• [Aim] Every line from the first one to the line containing "cd.dof.use_dof = True;" should be echoed exactly; leave out the rest.

• [Records for the task]
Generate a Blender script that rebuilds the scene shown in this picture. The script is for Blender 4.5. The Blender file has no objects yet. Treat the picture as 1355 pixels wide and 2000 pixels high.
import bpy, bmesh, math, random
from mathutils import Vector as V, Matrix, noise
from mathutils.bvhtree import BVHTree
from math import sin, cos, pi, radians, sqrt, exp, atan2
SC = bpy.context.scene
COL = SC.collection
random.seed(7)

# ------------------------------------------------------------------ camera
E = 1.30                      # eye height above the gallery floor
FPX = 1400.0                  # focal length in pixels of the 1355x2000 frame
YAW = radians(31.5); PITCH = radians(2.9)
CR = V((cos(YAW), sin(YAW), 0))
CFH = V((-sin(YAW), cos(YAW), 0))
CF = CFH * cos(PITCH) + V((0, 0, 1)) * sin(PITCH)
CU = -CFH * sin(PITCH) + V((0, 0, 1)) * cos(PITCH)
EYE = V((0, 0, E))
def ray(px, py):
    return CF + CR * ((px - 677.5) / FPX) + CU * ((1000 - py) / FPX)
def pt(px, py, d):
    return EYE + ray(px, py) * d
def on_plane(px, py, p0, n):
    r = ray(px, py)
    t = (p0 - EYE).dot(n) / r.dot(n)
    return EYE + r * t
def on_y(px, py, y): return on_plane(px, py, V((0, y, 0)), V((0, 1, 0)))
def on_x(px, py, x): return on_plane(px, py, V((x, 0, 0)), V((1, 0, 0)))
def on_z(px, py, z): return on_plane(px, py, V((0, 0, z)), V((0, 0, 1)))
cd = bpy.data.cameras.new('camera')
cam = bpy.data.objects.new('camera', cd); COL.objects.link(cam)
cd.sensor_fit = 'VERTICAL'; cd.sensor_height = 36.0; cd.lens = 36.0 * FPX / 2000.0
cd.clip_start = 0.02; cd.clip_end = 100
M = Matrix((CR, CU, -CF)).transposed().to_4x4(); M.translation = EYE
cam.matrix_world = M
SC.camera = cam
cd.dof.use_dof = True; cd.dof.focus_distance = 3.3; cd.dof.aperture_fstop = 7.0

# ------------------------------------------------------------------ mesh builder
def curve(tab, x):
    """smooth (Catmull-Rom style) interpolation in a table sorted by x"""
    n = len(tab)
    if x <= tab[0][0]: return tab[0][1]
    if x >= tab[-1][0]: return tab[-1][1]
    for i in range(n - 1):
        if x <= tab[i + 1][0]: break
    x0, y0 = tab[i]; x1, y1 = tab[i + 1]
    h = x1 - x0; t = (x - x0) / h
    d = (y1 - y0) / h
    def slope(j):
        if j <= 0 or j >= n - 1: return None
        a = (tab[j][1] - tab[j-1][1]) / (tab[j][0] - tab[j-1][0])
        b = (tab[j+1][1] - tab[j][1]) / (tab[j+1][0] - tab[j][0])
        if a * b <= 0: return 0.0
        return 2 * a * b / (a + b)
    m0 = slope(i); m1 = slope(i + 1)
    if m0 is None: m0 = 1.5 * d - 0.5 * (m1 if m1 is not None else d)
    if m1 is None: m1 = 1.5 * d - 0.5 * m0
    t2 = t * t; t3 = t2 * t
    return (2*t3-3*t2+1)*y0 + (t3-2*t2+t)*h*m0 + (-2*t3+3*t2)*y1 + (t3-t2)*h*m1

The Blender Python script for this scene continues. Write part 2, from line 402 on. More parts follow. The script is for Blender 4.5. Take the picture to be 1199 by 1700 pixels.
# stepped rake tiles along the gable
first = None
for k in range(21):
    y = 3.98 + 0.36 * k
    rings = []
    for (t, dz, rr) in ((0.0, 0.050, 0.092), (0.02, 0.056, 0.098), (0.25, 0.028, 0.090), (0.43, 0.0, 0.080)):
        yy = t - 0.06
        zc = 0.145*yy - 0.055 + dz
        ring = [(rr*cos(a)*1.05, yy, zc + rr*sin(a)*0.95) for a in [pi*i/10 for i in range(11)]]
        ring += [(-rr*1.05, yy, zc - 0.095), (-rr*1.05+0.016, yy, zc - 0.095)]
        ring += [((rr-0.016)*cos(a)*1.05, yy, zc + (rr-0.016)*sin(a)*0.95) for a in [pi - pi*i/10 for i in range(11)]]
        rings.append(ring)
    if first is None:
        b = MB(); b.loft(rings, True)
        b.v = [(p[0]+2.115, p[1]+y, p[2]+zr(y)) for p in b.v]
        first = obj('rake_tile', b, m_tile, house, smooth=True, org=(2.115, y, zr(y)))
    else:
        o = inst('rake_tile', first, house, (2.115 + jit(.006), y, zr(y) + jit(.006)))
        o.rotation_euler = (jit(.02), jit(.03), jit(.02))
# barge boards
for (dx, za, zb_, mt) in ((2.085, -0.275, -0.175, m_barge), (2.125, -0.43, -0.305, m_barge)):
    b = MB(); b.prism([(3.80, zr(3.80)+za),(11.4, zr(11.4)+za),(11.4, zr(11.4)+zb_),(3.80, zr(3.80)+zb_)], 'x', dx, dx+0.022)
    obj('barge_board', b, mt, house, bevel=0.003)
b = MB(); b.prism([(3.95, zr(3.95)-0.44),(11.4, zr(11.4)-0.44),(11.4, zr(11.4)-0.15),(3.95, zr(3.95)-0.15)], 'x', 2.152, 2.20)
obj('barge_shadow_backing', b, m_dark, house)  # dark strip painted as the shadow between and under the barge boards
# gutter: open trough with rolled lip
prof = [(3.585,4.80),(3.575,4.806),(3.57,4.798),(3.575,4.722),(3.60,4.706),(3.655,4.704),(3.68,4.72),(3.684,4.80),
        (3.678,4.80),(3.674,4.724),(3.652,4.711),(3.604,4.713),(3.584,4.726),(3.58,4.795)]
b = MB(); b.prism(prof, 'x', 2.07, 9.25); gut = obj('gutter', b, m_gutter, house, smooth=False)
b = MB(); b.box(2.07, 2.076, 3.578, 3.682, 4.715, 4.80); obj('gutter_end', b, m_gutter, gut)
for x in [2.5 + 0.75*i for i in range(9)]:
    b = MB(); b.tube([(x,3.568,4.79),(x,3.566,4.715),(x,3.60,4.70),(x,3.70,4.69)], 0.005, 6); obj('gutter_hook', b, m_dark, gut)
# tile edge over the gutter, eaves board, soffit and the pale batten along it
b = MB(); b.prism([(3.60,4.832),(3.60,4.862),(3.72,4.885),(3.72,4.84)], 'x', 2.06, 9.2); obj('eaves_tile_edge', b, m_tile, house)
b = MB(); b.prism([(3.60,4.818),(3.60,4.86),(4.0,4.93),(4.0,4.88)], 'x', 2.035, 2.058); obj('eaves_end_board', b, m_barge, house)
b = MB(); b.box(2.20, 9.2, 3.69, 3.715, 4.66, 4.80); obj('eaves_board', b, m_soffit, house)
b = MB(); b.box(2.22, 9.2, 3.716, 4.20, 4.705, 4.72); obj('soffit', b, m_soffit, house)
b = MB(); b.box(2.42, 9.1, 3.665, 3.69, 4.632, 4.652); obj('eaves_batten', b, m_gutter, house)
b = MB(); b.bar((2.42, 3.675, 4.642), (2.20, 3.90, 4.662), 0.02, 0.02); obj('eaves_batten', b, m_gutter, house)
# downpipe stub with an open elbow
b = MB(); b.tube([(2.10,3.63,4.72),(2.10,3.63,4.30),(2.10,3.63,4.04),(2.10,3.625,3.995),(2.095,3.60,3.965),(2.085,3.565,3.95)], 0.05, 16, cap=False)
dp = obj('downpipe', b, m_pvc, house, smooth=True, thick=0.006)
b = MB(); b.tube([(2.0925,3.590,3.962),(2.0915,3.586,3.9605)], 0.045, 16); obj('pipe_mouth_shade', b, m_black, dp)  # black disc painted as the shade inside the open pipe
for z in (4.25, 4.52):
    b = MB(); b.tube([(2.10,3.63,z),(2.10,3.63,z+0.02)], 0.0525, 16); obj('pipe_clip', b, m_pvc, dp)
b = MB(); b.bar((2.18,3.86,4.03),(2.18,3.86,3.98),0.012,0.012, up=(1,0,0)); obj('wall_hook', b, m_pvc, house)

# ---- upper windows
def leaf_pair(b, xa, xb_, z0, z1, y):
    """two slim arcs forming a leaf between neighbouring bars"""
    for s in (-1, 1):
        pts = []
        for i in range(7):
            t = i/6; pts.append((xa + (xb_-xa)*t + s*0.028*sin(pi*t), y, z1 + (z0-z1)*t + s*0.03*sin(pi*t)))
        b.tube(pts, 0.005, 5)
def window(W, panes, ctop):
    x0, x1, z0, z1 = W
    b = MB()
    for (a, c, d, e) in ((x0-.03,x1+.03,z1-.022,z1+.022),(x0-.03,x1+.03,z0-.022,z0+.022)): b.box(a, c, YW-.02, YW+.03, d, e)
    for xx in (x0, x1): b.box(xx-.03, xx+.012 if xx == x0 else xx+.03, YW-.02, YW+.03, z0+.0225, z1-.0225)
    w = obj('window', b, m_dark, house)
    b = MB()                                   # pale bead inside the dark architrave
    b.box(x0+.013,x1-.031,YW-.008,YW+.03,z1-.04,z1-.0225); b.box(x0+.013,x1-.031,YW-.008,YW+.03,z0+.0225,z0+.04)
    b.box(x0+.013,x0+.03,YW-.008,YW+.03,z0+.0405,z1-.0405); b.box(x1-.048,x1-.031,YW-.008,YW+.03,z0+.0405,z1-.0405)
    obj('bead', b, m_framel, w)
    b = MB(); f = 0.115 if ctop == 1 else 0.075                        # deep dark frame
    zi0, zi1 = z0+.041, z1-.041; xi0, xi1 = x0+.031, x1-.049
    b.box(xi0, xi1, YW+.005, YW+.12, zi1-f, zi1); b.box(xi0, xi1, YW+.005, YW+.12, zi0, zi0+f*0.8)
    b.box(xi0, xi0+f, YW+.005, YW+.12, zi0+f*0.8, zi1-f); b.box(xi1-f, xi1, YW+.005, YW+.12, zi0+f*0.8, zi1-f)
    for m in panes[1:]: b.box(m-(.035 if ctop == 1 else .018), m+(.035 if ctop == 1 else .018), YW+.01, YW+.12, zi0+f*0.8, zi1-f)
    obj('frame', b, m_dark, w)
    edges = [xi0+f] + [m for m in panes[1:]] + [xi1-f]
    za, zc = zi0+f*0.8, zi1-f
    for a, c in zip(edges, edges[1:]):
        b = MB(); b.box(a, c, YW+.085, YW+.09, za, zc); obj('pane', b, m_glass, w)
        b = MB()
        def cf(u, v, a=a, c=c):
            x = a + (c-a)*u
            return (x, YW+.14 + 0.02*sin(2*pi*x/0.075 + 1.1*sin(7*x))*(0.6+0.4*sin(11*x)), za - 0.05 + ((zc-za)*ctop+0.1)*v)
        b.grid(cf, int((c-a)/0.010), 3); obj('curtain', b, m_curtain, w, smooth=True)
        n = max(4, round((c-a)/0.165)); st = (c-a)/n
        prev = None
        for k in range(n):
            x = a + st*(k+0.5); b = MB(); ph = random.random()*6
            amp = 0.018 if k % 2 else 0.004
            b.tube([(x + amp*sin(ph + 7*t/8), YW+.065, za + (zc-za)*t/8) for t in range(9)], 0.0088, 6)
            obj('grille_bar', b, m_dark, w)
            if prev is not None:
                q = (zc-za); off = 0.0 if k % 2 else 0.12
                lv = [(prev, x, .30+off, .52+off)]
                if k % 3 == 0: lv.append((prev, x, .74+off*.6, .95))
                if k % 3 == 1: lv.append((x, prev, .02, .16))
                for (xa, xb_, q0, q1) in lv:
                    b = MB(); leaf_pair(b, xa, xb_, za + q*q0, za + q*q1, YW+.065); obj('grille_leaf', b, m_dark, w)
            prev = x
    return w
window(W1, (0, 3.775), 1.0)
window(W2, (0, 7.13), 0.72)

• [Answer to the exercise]
Generate a Blender script that rebuilds the scene shown in this picture. The script is for Blender 4.5. The Blender file has no objects yet. Treat the picture as 1355 pixels wide and 2000 pixels high.
import bpy, bmesh, math, random
from mathutils import Vector as V, Matrix, noise
from mathutils.bvhtree import BVHTree
from math import sin, cos, pi, radians, sqrt, exp, atan2
SC = bpy.context.scene
COL = SC.collection
random.seed(7)

# ------------------------------------------------------------------ camera
E = 1.30                      # eye height above the gallery floor
FPX = 1400.0                  # focal length in pixels of the 1355x2000 frame
YAW = radians(31.5); PITCH = radians(2.9)
CR = V((cos(YAW), sin(YAW), 0))
CFH = V((-sin(YAW), cos(YAW), 0))
CF = CFH * cos(PITCH) + V((0, 0, 1)) * sin(PITCH)
CU = -CFH * sin(PITCH) + V((0, 0, 1)) * cos(PITCH)
EYE = V((0, 0, E))
def ray(px, py):
    return CF + CR * ((px - 677.5) / FPX) + CU * ((1000 - py) / FPX)
def pt(px, py, d):
    return EYE + ray(px, py) * d
def on_plane(px, py, p0, n):
    r = ray(px, py)
    t = (p0 - EYE).dot(n) / r.dot(n)
    return EYE + r * t
def on_y(px, py, y): return on_plane(px, py, V((0, y, 0)), V((0, 1, 0)))
def on_x(px, py, x): return on_plane(px, py, V((x, 0, 0)), V((1, 0, 0)))
def on_z(px, py, z): return on_plane(px, py, V((0, 0, z)), V((0, 0, 1)))
cd = bpy.data.cameras.new('camera')
cam = bpy.data.objects.new('camera', cd); COL.objects.link(cam)
cd.sensor_fit = 'VERTICAL'; cd.sensor_height = 36.0; cd.lens = 36.0 * FPX / 2000.0
cd.clip_start = 0.02; cd.clip_end = 100
M = Matrix((CR, CU, -CF)).transposed().to_4x4(); M.translation = EYE
cam.matrix_world = M
SC.camera = cam
cd.dof.use_dof = True; cd.dof.focus_distance = 3.3; cd.dof.aperture_fstop = 7.0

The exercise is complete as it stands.